__REQUIREMENT__: Locate each line containing the string "array" and copy it out.

********************

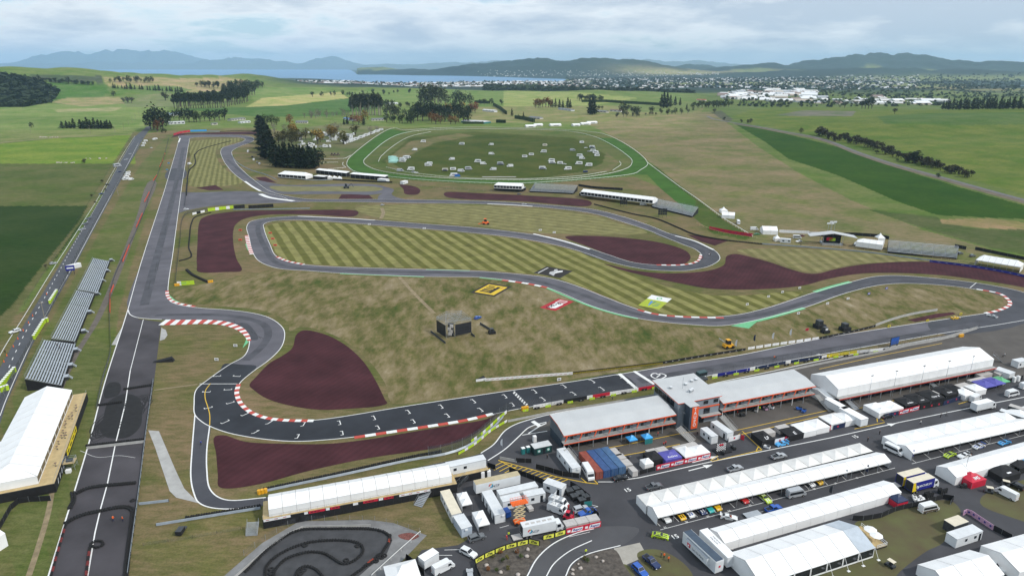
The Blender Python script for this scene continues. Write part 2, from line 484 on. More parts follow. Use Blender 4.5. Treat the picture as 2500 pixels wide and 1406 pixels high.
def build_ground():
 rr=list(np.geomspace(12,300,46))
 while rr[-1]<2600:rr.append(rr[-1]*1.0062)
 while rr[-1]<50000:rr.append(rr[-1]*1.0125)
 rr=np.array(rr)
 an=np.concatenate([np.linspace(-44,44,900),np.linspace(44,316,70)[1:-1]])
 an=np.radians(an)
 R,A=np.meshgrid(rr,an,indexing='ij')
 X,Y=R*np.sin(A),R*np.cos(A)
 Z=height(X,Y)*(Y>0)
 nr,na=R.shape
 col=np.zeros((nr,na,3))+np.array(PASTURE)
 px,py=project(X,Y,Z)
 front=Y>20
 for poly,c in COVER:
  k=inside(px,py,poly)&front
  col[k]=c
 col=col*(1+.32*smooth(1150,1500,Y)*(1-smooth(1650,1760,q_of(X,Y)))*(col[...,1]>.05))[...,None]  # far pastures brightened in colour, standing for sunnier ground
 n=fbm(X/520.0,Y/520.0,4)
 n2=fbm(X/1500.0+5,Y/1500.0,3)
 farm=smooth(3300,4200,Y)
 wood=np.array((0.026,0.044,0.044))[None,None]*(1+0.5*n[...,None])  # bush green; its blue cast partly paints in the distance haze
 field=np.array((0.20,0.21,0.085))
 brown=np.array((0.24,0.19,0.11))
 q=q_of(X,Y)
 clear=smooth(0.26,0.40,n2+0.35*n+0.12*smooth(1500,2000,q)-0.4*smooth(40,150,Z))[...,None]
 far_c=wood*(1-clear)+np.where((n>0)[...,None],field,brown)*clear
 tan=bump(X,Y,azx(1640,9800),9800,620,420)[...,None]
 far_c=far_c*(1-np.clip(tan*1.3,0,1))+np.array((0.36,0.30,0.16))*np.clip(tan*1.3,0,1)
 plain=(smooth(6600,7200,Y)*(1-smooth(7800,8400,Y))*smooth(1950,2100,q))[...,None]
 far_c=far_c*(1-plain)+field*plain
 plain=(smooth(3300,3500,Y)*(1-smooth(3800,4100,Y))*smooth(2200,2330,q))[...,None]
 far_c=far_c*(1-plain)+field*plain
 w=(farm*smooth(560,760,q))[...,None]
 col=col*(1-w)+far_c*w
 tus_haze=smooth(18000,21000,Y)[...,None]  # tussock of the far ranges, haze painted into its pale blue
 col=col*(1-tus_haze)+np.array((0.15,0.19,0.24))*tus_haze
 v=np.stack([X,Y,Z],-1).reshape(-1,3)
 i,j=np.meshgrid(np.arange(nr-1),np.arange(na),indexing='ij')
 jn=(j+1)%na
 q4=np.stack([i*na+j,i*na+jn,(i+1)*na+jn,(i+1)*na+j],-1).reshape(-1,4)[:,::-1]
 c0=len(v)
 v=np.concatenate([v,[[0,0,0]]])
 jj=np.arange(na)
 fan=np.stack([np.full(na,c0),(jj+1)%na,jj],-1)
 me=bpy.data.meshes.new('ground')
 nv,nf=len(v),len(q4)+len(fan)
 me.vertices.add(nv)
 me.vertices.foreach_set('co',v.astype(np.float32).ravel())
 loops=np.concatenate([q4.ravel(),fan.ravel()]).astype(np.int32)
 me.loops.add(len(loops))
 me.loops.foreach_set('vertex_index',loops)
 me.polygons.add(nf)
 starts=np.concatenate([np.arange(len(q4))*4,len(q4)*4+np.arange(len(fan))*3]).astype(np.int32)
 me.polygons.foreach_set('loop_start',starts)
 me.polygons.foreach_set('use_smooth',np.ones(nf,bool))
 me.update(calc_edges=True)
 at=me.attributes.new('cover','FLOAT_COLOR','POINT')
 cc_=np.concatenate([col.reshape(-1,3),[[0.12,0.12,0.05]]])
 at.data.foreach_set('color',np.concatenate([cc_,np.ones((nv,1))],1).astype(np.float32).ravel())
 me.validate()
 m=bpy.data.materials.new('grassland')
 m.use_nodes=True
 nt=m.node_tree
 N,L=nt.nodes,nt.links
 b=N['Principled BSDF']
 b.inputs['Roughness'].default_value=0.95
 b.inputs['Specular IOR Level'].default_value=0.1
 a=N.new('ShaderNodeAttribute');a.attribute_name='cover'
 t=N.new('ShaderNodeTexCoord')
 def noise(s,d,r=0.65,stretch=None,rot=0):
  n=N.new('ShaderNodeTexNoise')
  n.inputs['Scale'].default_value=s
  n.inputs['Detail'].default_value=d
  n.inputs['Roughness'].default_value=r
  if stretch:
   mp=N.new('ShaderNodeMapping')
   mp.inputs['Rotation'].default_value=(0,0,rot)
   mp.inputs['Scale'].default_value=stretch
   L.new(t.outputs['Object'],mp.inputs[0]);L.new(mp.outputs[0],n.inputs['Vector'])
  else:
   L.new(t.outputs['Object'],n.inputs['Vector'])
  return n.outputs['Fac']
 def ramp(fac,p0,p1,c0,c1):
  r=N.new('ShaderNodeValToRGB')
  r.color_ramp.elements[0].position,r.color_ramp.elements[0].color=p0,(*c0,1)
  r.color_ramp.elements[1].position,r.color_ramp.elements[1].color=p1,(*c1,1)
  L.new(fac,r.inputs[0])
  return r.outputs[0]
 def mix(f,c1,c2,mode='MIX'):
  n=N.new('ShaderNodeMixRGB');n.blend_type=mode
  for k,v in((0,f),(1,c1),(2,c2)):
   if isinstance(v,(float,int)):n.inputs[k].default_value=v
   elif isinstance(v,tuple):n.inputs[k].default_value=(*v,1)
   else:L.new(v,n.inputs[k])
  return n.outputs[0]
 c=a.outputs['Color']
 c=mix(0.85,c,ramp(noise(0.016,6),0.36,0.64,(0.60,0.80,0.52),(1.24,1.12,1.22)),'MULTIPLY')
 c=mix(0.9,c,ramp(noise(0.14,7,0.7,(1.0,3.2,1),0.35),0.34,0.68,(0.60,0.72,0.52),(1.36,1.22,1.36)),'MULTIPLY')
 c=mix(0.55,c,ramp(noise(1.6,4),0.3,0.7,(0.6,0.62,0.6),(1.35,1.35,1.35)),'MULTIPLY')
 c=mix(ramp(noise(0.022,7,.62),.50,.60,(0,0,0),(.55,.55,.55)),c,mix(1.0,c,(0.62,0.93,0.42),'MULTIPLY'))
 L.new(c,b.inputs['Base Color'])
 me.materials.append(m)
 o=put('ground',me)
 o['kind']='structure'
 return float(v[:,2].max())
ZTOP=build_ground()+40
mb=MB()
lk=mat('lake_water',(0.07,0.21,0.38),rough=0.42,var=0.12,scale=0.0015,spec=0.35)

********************

__EXERCISE RESPONSE__:
 rr=np.array(rr)
 col=np.zeros((nr,na,3))+np.array(PASTURE)
 wood=np.array((0.026,0.044,0.044))[None,None]*(1+0.5*n[...,None])  # bush green; its blue cast partly paints in the distance haze
 field=np.array((0.20,0.21,0.085))
 brown=np.array((0.24,0.19,0.11))
 far_c=far_c*(1-np.clip(tan*1.3,0,1))+np.array((0.36,0.30,0.16))*np.clip(tan*1.3,0,1)
 col=col*(1-tus_haze)+np.array((0.15,0.19,0.24))*tus_haze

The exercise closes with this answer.